**Task goal**
Repeat the material exactly, leaving nothing out.

**Supplied material**
* START *

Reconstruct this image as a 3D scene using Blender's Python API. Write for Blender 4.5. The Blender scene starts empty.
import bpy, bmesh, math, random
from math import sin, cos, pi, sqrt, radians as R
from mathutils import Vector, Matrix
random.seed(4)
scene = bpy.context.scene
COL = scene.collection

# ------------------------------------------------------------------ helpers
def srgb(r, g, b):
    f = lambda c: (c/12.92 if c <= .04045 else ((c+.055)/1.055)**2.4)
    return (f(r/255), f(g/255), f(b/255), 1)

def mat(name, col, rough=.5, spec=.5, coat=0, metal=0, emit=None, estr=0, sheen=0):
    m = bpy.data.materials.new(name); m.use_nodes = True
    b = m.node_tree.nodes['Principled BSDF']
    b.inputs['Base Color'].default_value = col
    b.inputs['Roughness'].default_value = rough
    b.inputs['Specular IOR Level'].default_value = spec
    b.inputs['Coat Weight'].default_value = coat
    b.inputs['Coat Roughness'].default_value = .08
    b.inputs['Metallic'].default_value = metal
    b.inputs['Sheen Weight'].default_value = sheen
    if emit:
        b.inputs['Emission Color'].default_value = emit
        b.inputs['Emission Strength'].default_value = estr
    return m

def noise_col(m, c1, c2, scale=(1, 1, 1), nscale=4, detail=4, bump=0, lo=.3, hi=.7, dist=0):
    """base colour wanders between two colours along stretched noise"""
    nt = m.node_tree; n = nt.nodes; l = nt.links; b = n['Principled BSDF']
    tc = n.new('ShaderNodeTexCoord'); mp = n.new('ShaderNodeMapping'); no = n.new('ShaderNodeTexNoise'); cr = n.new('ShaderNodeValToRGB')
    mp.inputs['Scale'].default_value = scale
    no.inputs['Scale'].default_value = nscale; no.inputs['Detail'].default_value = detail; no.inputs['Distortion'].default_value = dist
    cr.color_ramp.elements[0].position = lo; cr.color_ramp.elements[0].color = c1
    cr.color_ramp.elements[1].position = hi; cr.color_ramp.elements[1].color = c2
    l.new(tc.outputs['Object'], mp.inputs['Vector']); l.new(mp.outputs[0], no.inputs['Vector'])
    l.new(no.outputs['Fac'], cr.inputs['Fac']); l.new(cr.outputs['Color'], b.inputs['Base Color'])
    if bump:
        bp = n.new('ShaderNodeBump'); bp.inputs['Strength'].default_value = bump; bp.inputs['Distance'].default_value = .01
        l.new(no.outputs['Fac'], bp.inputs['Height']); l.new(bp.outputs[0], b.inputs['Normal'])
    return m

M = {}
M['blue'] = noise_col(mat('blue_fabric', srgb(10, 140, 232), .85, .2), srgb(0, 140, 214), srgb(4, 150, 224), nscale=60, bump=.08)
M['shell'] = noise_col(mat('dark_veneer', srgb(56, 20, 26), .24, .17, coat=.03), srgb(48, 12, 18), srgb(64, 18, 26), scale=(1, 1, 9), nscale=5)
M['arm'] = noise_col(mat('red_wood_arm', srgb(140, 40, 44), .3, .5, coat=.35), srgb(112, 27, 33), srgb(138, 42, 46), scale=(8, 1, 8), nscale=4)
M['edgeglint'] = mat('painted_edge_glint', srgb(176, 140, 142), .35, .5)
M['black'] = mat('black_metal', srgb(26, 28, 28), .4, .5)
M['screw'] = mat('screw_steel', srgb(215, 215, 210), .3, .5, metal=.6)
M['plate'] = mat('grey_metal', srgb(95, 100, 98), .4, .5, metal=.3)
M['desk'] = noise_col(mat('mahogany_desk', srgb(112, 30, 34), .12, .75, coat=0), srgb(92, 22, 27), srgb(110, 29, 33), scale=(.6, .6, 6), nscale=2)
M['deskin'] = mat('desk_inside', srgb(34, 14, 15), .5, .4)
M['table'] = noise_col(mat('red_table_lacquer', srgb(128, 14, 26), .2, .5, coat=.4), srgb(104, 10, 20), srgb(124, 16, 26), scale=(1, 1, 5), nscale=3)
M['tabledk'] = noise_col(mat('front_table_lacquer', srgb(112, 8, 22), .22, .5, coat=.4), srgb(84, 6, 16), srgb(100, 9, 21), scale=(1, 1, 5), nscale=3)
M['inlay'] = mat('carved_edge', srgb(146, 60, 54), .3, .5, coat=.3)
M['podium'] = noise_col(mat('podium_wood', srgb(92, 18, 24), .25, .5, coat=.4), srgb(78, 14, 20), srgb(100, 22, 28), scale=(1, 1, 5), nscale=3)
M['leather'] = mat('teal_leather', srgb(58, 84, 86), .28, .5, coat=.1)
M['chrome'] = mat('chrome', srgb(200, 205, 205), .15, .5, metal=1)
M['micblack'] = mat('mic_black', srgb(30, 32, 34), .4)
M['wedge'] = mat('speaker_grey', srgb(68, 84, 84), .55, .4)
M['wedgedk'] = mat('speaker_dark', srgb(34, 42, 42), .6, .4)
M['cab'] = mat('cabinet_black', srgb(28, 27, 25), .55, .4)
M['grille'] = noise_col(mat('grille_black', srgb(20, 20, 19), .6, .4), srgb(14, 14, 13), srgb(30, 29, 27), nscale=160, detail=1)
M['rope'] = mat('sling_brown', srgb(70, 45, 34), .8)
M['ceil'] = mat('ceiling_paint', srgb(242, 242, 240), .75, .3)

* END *

**Result**
Reconstruct this image as a 3D scene using Blender's Python API. Write for Blender 4.5. The Blender scene starts empty.
import bpy, bmesh, math, random
from math import sin, cos, pi, sqrt, radians as R
from mathutils import Vector, Matrix
random.seed(4)
scene = bpy.context.scene
COL = scene.collection

# ------------------------------------------------------------------ helpers
def srgb(r, g, b):
    f = lambda c: (c/12.92 if c <= .04045 else ((c+.055)/1.055)**2.4)
    return (f(r/255), f(g/255), f(b/255), 1)

def mat(name, col, rough=.5, spec=.5, coat=0, metal=0, emit=None, estr=0, sheen=0):
    m = bpy.data.materials.new(name); m.use_nodes = True
    b = m.node_tree.nodes['Principled BSDF']
    b.inputs['Base Color'].default_value = col
    b.inputs['Roughness'].default_value = rough
    b.inputs['Specular IOR Level'].default_value = spec
    b.inputs['Coat Weight'].default_value = coat
    b.inputs['Coat Roughness'].default_value = .08
    b.inputs['Metallic'].default_value = metal
    b.inputs['Sheen Weight'].default_value = sheen
    if emit:
        b.inputs['Emission Color'].default_value = emit
        b.inputs['Emission Strength'].default_value = estr
    return m

def noise_col(m, c1, c2, scale=(1, 1, 1), nscale=4, detail=4, bump=0, lo=.3, hi=.7, dist=0):
    """base colour wanders between two colours along stretched noise"""
    nt = m.node_tree; n = nt.nodes; l = nt.links; b = n['Principled BSDF']
    tc = n.new('ShaderNodeTexCoord'); mp = n.new('ShaderNodeMapping'); no = n.new('ShaderNodeTexNoise'); cr = n.new('ShaderNodeValToRGB')
    mp.inputs['Scale'].default_value = scale
    no.inputs['Scale'].default_value = nscale; no.inputs['Detail'].default_value = detail; no.inputs['Distortion'].default_value = dist
    cr.color_ramp.elements[0].position = lo; cr.color_ramp.elements[0].color = c1
    cr.color_ramp.elements[1].position = hi; cr.color_ramp.elements[1].color = c2
    l.new(tc.outputs['Object'], mp.inputs['Vector']); l.new(mp.outputs[0], no.inputs['Vector'])
    l.new(no.outputs['Fac'], cr.inputs['Fac']); l.new(cr.outputs['Color'], b.inputs['Base Color'])
    if bump:
        bp = n.new('ShaderNodeBump'); bp.inputs['Strength'].default_value = bump; bp.inputs['Distance'].default_value = .01
        l.new(no.outputs['Fac'], bp.inputs['Height']); l.new(bp.outputs[0], b.inputs['Normal'])
    return m

M = {}
M['blue'] = noise_col(mat('blue_fabric', srgb(10, 140, 232), .85, .2), srgb(0, 140, 214), srgb(4, 150, 224), nscale=60, bump=.08)
M['shell'] = noise_col(mat('dark_veneer', srgb(56, 20, 26), .24, .17, coat=.03), srgb(48, 12, 18), srgb(64, 18, 26), scale=(1, 1, 9), nscale=5)
M['arm'] = noise_col(mat('red_wood_arm', srgb(140, 40, 44), .3, .5, coat=.35), srgb(112, 27, 33), srgb(138, 42, 46), scale=(8, 1, 8), nscale=4)
M['edgeglint'] = mat('painted_edge_glint', srgb(176, 140, 142), .35, .5)
M['black'] = mat('black_metal', srgb(26, 28, 28), .4, .5)
M['screw'] = mat('screw_steel', srgb(215, 215, 210), .3, .5, metal=.6)
M['plate'] = mat('grey_metal', srgb(95, 100, 98), .4, .5, metal=.3)
M['desk'] = noise_col(mat('mahogany_desk', srgb(112, 30, 34), .12, .75, coat=0), srgb(92, 22, 27), srgb(110, 29, 33), scale=(.6, .6, 6), nscale=2)
M['deskin'] = mat('desk_inside', srgb(34, 14, 15), .5, .4)
M['table'] = noise_col(mat('red_table_lacquer', srgb(128, 14, 26), .2, .5, coat=.4), srgb(104, 10, 20), srgb(124, 16, 26), scale=(1, 1, 5), nscale=3)
M['tabledk'] = noise_col(mat('front_table_lacquer', srgb(112, 8, 22), .22, .5, coat=.4), srgb(84, 6, 16), srgb(100, 9, 21), scale=(1, 1, 5), nscale=3)
M['inlay'] = mat('carved_edge', srgb(146, 60, 54), .3, .5, coat=.3)
M['podium'] = noise_col(mat('podium_wood', srgb(92, 18, 24), .25, .5, coat=.4), srgb(78, 14, 20), srgb(100, 22, 28), scale=(1, 1, 5), nscale=3)
M['leather'] = mat('teal_leather', srgb(58, 84, 86), .28, .5, coat=.1)
M['chrome'] = mat('chrome', srgb(200, 205, 205), .15, .5, metal=1)
M['micblack'] = mat('mic_black', srgb(30, 32, 34), .4)
M['wedge'] = mat('speaker_grey', srgb(68, 84, 84), .55, .4)
M['wedgedk'] = mat('speaker_dark', srgb(34, 42, 42), .6, .4)
M['cab'] = mat('cabinet_black', srgb(28, 27, 25), .55, .4)
M['grille'] = noise_col(mat('grille_black', srgb(20, 20, 19), .6, .4), srgb(14, 14, 13), srgb(30, 29, 27), nscale=160, detail=1)
M['rope'] = mat('sling_brown', srgb(70, 45, 34), .8)
M['ceil'] = mat('ceiling_paint', srgb(242, 242, 240), .75, .3)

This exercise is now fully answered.